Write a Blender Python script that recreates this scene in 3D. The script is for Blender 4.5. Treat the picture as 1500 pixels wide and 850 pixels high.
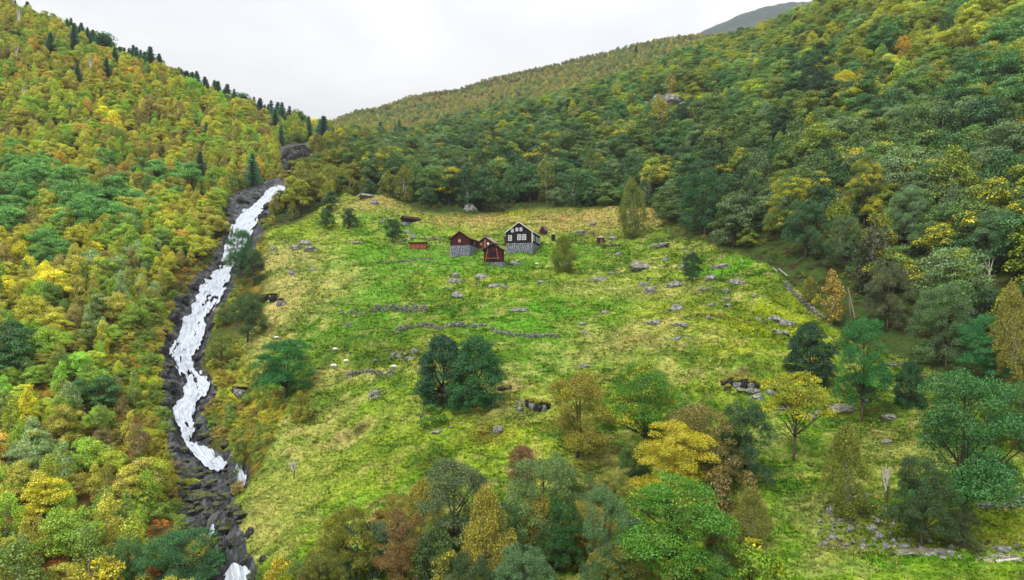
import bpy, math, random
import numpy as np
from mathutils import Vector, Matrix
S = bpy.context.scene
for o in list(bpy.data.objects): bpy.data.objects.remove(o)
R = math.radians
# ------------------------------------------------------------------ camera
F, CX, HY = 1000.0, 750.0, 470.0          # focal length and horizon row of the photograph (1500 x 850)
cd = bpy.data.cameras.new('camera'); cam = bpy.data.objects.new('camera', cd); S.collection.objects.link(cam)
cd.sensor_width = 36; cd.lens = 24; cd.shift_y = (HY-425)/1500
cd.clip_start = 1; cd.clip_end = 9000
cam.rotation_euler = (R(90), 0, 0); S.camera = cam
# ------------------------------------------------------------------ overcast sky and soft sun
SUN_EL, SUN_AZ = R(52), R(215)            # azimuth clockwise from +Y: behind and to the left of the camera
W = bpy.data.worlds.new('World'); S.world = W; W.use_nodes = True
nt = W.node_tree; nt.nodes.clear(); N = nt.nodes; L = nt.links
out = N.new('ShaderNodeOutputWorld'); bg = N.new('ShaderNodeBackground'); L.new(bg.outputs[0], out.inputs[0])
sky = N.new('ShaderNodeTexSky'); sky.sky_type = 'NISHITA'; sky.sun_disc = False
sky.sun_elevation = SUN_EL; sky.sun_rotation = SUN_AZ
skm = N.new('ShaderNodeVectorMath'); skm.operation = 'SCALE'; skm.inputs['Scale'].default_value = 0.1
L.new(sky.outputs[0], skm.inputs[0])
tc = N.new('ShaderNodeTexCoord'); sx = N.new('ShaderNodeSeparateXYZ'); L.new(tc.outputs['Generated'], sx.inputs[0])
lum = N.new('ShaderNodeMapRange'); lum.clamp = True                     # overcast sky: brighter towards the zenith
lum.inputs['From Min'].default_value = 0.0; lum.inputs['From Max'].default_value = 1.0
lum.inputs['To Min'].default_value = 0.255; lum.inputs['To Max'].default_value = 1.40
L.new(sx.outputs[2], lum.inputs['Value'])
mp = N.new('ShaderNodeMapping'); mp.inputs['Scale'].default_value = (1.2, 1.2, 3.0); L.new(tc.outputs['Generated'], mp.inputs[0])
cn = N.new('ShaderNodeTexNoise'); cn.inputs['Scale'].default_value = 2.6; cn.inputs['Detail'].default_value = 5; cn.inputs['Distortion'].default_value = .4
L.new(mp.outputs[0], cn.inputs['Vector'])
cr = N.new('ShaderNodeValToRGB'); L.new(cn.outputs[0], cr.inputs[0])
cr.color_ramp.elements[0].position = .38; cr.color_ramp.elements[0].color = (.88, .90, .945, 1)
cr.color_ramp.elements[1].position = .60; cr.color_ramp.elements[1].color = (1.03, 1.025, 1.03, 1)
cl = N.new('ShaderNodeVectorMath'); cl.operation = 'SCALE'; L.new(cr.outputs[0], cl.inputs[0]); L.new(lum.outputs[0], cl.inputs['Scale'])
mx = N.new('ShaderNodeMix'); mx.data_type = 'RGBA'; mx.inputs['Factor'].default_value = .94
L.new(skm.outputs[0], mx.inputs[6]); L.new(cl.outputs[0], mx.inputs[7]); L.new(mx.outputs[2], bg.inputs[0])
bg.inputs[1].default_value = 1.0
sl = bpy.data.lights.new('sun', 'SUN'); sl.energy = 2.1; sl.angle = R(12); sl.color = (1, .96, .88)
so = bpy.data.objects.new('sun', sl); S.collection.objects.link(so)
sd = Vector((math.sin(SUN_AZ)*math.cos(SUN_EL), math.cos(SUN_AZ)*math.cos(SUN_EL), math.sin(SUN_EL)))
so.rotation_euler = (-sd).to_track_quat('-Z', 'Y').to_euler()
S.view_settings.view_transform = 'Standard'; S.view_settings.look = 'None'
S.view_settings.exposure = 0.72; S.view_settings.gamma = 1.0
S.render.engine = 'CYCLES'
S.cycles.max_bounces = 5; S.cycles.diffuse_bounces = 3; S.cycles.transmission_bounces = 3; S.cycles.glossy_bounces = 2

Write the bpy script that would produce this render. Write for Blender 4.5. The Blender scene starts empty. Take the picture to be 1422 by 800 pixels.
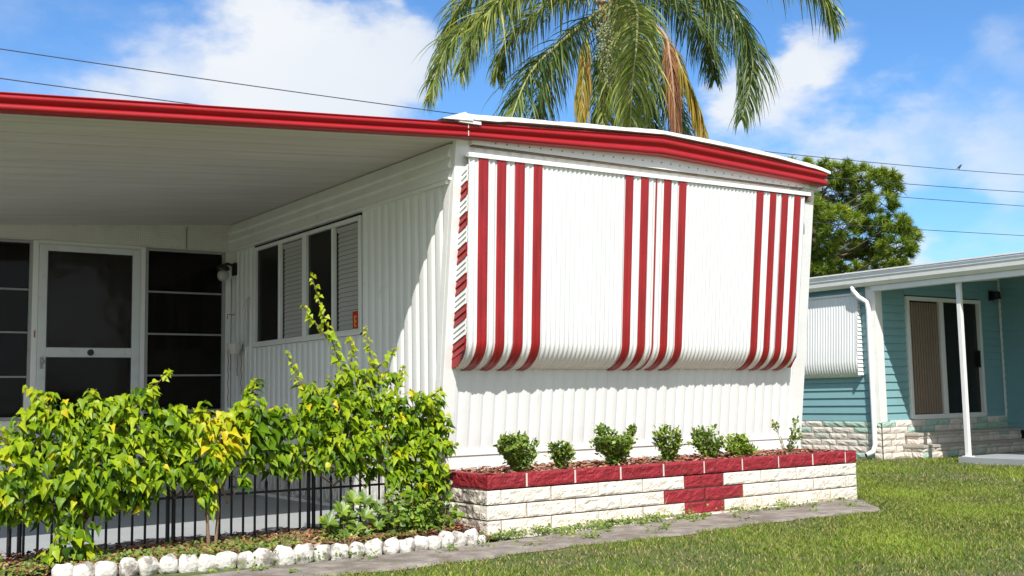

--------------------

[TASK STATEMENT] Give back every line exactly as it stands, pictures excluded.

[RESPONSE]
Write a Blender Python script that recreates this scene in 3D. The script is for Blender 4.5. Treat the picture as 1500 pixels wide and 850 pixels high.
import bpy, math, random
import numpy as np
from mathutils import Vector, Matrix
S = bpy.context.scene
for o in list(bpy.data.objects): bpy.data.objects.remove(o)
R = math.radians
# ------------------------------------------------------------------ camera
F, CX, HY = 1000.0, 750.0, 470.0          # focal length and horizon row of the photograph (1500 x 850)
cd = bpy.data.cameras.new('camera'); cam = bpy.data.objects.new('camera', cd); S.collection.objects.link(cam)
cd.sensor_width = 36; cd.lens = 24; cd.shift_y = (HY-425)/1500
cd.clip_start = 1; cd.clip_end = 9000
cam.rotation_euler = (R(90), 0, 0); S.camera = cam
# ------------------------------------------------------------------ overcast sky and soft sun
SUN_EL, SUN_AZ = R(52), R(215)            # azimuth clockwise from +Y: behind and to the left of the camera
W = bpy.data.worlds.new('World'); S.world = W; W.use_nodes = True
nt = W.node_tree; nt.nodes.clear(); N = nt.nodes; L = nt.links
out = N.new('ShaderNodeOutputWorld'); bg = N.new('ShaderNodeBackground'); L.new(bg.outputs[0], out.inputs[0])
sky = N.new('ShaderNodeTexSky'); sky.sky_type = 'NISHITA'; sky.sun_disc = False
sky.sun_elevation = SUN_EL; sky.sun_rotation = SUN_AZ
skm = N.new('ShaderNodeVectorMath'); skm.operation = 'SCALE'; skm.inputs['Scale'].default_value = 0.1
L.new(sky.outputs[0], skm.inputs[0])
tc = N.new('ShaderNodeTexCoord'); sx = N.new('ShaderNodeSeparateXYZ'); L.new(tc.outputs['Generated'], sx.inputs[0])
lum = N.new('ShaderNodeMapRange'); lum.clamp = True                     # overcast sky: brighter towards the zenith
lum.inputs['From Min'].default_value = 0.0; lum.inputs['From Max'].default_value = 1.0
lum.inputs['To Min'].default_value = 0.255; lum.inputs['To Max'].default_value = 1.40
L.new(sx.outputs[2], lum.inputs['Value'])
mp = N.new('ShaderNodeMapping'); mp.inputs['Scale'].default_value = (1.2, 1.2, 3.0); L.new(tc.outputs['Generated'], mp.inputs[0])
cn = N.new('ShaderNodeTexNoise'); cn.inputs['Scale'].default_value = 2.6; cn.inputs['Detail'].default_value = 5; cn.inputs['Distortion'].default_value = .4
L.new(mp.outputs[0], cn.inputs['Vector'])
cr = N.new('ShaderNodeValToRGB'); L.new(cn.outputs[0], cr.inputs[0])
cr.color_ramp.elements[0].position = .38; cr.color_ramp.elements[0].color = (.88, .90, .945, 1)
cr.color_ramp.elements[1].position = .60; cr.color_ramp.elements[1].color = (1.03, 1.025, 1.03, 1)
cl = N.new('ShaderNodeVectorMath'); cl.operation = 'SCALE'; L.new(cr.outputs[0], cl.inputs[0]); L.new(lum.outputs[0], cl.inputs['Scale'])
mx = N.new('ShaderNodeMix'); mx.data_type = 'RGBA'; mx.inputs['Factor'].default_value = .94
L.new(skm.outputs[0], mx.inputs[6]); L.new(cl.outputs[0], mx.inputs[7]); L.new(mx.outputs[2], bg.inputs[0])
bg.inputs[1].default_value = 1.0
sl = bpy.data.lights.new('sun', 'SUN'); sl.energy = 2.1; sl.angle = R(12); sl.color = (1, .96, .88)
so = bpy.data.objects.new('sun', sl); S.collection.objects.link(so)
sd = Vector((math.sin(SUN_AZ)*math.cos(SUN_EL), math.cos(SUN_AZ)*math.cos(SUN_EL), math.sin(SUN_EL)))
so.rotation_euler = (-sd).to_track_quat('-Z', 'Y').to_euler()
S.view_settings.view_transform = 'Standard'; S.view_settings.look = 'None'
S.view_settings.exposure = 0.72; S.view_settings.gamma = 1.0
S.render.engine = 'CYCLES'
S.cycles.max_bounces = 5; S.cycles.diffuse_bounces = 3; S.cycles.transmission_bounces = 3; S.cycles.glossy_bounces = 2

Write the bpy script that would produce this render. Write for Blender 4.5. The Blender scene starts empty. Take the picture to be 1422 by 800 pixels.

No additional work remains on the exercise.